Ingérence de l’industrie du tabac : la Suisse en avant dernière position mondiale

Le Global Center for Good Governance in Tobacco Control (GGTC) publie régulièrement un classement mondial des pays selon le niveau d'ingérence de l'industrie du tabac dans la politique. Le nouveau rapport publié ce jour maintient la Suisse à la 89ème place sur 90, juste devant la République dominicaine. En cause, le faible niveau de taxation, la participation de l'industrie au Parlement et lors des consultations sur les lois tabac ou les versements d'argent de l'industrie à des partis politiques. 


En matière de lobby du tabac et d'ingérence dans la politique de lutte contre le tabagisme, la Suisse fait figure de cancre.
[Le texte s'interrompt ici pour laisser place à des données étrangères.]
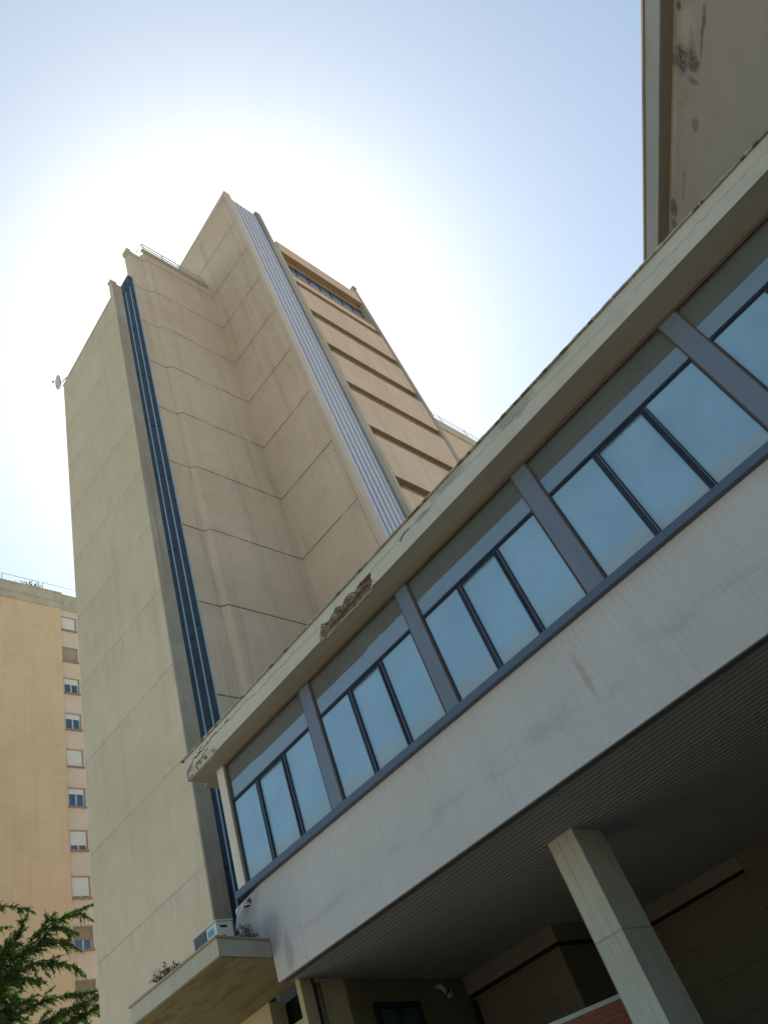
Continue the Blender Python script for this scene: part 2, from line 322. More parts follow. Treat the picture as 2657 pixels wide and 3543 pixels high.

Plus le score établi par le GGTC est élevé, plus le résultat est mauvais: en 2023, la Suisse se maintient à l'avant-dernière position sur 90 pays, avec 95 points sur 100, soit 3 points de plus qu'en 2021. Au niveau du continent européen, la Suisse continue de faire office de lanterne rouge. 

Plusieurs facteurs expliquent des résultats aussi mauvais :

  • La Suisse est la terre d'accueil de plusieurs grands groupes du tabac dont Philip Morris International, British American Tobacco ou Japan Tobacco International. Certains parlementaires entretiennent des liens étroits avec cette industrie. Il est également possible de siéger au Parlement tout en étant employé par l'industrie du tabac, ce qui n'est pas autorisé dans tous les pays. 
  • L'imposition du tabac se monte à environ 60% en Suisse, en dessous des 75% préconisés par l'OMS et de la moyenne mondiale de 70%.
  • Les gouvernements fédéral et cantonaux invitent régulièrement l'industrie à se positionner sur des projets de loi, une habitude de consultation auprès de tous les groupes d'intérêts dans notre pays qui est une exception suisse et péjore le classement.
  • Il est également connu que certains partis politiques, notamment dans le cadre des dernières élections fédérales, ont reçu des dons de la part de l'industrie du tabac.
  • La publicité et le sponsoring de manifestations restent des secteurs peu régulés en comparaison internationale. L'industrie est d'ailleurs autorisée à faire sa promotion via des concepts de développement durable et de responsabilité sociale.

Alors que la Suisse est si mauvaise, la France se hisse sur la 3ème marche du podium des pays les plus exemplaires, derrière le Bruneï et la Nouvelle Zélande. La France offre notamment des garanties contre l'ingérence de l'industrie du tabac dans la politique, impose un niveau de taxation élevé sur les cigarettes ou encore interdit à l'industrie du tabac de se prévaloir d'activités de "Corporate Social Responsibility". 

Le Parlement débat actuellement de la mise en oeuvre de l'initiative "Enfants sans tabac". Normalement, cette mise à jour de la loi devrait améliorer la situation, bien que les forces lobbyistes au Parlement tentent encore d'atténuer la force de cette loi en revenant en arrière sur plusieurs mesures autour de la publicité (relire notre news du 22 août 2023).